VLADIMIR PUTIN IS LAUGHING AT YOU. The Russian leader is deflecting from the obviousness of his technical invasion of Ukraine by comparing the Ukrainian government soldiers to Nazis, insisting that no one can tell the difference between Russians and Ukrainians anyway, and also, for good measure, threatening to spread his war with the West into the Arctic.

A dozen Americans, maybe fewer, are believed to have traveled to the Middle East and joined up alongside ISIS, according to intelligence and police agencies who fret the militant group—because of its swaggering and territory-conquering ways—has become more popular and just as dangerous as Al-Qaida.

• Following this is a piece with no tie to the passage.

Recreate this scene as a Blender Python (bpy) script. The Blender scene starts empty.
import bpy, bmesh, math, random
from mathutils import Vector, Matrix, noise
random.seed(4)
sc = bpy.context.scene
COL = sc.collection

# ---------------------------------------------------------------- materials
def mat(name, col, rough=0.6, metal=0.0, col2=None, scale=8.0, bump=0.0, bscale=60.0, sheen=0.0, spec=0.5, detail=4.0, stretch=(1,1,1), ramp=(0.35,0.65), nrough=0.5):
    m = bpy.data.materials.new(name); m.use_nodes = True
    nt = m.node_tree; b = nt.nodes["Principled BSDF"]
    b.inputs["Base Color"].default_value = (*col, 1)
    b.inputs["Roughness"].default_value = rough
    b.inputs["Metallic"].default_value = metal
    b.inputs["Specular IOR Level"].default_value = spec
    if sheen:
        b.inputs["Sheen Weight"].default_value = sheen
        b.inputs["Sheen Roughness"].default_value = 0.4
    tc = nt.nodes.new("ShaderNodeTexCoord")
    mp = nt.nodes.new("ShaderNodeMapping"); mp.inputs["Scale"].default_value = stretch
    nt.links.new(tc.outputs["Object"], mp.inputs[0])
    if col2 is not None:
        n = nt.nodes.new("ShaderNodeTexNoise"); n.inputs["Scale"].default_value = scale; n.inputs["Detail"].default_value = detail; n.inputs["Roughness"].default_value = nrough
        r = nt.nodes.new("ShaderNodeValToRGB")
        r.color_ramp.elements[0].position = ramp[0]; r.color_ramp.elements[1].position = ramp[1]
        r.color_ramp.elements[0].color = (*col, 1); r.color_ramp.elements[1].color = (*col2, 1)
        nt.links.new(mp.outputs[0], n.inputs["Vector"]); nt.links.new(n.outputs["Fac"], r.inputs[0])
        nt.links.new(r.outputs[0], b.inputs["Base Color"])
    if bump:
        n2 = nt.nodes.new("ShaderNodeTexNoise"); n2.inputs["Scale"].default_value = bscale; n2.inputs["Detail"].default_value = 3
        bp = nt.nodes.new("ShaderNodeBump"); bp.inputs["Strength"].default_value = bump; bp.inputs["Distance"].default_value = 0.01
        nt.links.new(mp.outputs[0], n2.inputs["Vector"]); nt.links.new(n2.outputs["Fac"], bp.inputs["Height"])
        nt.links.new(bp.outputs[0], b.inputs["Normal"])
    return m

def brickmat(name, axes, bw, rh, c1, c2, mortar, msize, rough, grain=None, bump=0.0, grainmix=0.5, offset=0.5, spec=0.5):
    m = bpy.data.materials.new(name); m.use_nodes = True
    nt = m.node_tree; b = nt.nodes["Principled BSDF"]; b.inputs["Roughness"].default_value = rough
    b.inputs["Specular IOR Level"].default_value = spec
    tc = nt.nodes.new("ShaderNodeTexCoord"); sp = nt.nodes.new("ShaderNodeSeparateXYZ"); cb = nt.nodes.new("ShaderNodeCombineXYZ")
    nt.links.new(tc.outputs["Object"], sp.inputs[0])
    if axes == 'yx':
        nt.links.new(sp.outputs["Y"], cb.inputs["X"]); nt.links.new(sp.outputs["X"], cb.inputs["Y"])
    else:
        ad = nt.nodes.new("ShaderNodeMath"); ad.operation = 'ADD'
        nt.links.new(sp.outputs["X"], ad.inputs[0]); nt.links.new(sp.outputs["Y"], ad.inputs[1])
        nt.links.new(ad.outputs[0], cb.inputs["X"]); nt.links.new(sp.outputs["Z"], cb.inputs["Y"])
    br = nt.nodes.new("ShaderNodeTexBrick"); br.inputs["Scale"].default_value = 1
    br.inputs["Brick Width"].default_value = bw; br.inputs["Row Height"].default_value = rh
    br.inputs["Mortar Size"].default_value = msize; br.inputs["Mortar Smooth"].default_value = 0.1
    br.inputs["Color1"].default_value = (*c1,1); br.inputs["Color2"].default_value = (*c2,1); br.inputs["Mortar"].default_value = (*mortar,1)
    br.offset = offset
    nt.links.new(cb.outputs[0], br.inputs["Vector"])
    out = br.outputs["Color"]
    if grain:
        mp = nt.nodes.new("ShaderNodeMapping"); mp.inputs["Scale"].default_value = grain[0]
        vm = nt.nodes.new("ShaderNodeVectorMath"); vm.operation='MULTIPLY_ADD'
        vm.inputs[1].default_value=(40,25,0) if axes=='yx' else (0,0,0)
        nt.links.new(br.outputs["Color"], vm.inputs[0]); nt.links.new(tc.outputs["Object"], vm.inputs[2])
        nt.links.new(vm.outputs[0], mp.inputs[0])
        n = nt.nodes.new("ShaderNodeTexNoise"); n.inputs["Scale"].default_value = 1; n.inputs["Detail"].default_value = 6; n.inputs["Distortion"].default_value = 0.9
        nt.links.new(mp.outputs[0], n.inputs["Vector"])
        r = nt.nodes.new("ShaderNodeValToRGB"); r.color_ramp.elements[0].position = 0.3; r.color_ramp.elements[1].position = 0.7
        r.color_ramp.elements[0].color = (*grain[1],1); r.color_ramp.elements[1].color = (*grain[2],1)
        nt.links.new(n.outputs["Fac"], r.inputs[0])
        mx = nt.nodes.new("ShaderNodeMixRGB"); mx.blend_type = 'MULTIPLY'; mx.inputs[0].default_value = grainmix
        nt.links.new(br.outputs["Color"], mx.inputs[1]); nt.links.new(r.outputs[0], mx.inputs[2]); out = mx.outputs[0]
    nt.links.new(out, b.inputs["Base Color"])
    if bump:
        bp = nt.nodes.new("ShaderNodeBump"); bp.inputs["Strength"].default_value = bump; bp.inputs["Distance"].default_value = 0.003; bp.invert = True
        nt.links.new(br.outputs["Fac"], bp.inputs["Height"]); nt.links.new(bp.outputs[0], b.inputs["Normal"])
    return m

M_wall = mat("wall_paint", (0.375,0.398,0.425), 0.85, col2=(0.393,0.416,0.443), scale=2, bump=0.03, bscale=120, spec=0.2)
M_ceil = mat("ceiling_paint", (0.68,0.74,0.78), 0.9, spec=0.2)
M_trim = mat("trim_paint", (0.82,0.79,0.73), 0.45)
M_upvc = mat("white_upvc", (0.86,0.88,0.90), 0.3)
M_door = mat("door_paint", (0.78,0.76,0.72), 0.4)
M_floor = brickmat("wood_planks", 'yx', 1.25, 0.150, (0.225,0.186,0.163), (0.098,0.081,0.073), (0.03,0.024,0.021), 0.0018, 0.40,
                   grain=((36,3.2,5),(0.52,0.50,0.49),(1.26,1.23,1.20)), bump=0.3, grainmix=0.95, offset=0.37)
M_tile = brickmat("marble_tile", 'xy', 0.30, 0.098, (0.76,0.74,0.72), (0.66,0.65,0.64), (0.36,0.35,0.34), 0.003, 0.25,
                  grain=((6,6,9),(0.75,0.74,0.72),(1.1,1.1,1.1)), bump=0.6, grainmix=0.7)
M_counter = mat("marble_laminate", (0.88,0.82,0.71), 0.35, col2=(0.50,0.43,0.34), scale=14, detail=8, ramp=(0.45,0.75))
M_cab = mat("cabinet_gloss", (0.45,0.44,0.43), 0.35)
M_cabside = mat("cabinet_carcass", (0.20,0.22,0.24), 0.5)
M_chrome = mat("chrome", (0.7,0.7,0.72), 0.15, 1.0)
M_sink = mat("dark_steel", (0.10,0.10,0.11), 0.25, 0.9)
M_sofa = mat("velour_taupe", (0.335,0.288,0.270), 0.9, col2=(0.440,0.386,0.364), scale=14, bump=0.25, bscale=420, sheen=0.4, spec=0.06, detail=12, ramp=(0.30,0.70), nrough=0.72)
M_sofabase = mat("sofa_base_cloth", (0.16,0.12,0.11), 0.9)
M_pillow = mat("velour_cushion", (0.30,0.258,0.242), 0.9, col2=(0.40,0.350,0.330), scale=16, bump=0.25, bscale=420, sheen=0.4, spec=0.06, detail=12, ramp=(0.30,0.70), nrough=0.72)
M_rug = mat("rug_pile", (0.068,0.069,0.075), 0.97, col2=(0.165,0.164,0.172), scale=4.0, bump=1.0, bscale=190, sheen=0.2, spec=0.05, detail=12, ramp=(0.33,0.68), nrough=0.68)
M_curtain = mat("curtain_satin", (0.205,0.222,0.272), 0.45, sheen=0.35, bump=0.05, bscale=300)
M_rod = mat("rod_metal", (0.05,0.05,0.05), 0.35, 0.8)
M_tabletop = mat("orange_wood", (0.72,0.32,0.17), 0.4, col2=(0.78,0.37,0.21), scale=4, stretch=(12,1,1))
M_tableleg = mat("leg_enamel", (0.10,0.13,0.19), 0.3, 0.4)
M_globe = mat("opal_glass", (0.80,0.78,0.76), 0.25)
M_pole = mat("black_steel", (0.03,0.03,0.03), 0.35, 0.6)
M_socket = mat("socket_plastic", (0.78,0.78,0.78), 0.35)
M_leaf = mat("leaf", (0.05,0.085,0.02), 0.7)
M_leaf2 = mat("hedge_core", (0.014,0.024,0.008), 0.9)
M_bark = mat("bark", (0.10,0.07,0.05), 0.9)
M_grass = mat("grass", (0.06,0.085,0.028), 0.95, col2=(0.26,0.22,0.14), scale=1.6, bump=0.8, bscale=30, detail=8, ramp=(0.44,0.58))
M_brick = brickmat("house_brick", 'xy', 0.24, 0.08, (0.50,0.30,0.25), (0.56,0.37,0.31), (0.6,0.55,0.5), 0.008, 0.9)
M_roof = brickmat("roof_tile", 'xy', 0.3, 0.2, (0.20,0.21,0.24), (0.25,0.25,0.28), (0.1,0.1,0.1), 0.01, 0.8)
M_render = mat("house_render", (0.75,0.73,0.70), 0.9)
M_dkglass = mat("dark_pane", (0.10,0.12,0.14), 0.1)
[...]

Remember terror alerts? Britain still has them, and they've raised their threat level in light of all this ISIS business.

The Gaza cease-fire may yet crumble into the rubble of disappointment. Hamas is refusing calls from not only Israel—but also some pro-Palestinian world powers—that it disarm itself and lead the demilitarization of the tiny strip it controls.

Ebola has jumped to another West African country, its fifth, after a case was confirmed for the first time in Senegal. Meanwhile, scientists have figured out that all of the cases in one of those other afflicted countries, Sierra Leone, all seem to have come from one funeral—a rare and terrifying "super spreader" event. They've also learned that the West African strain of Ebola is different from the one from Central Africa that's most famous.

Google has revealed its increasingly un-casual dalliance with the world of delivery drones, like Amazon. It's been experimenting in Australia, using aerial devices to drop chocolate bars on farmers.

Democrats finally seem to be figuring out that the investigative furor over Benghazi—which has seen two different Republican-led House committees (reluctantly) clear the Obama administration—has long since stopped being about Obama. Benghazi is now about Hillary Clinton. And yes, you already knew that.

A bill defining consent during sex was approved by California's Legislature. It's pretty simple. It amounts to actually saying "yes," instead of not saying "no." Colleges who receive state funding will need to apply that to their sexual assault policies if Governor Jerry Brown signs it.

Today's Portland-relevant depression: "The rising demand for, and tight supply of, apartments means landlords can now afford to be more exacting in their standards, if not outright aggressive in replacing renters with those who can pay more. In the second quarter of this year, the rental vacancy rate sunk to its lowest in almost 20 years, while rents, in inflation-adjusted dollars, remained close to their peak. Some advocates for tenants said that court filings were just the tip of the iceberg — many renters have been displaced by rising rents, threatening letters, one-time payoffs and condo conversions, without ever going to court."

I'M ALL OF OUT FAITH. THIS IS HOW I FEEL.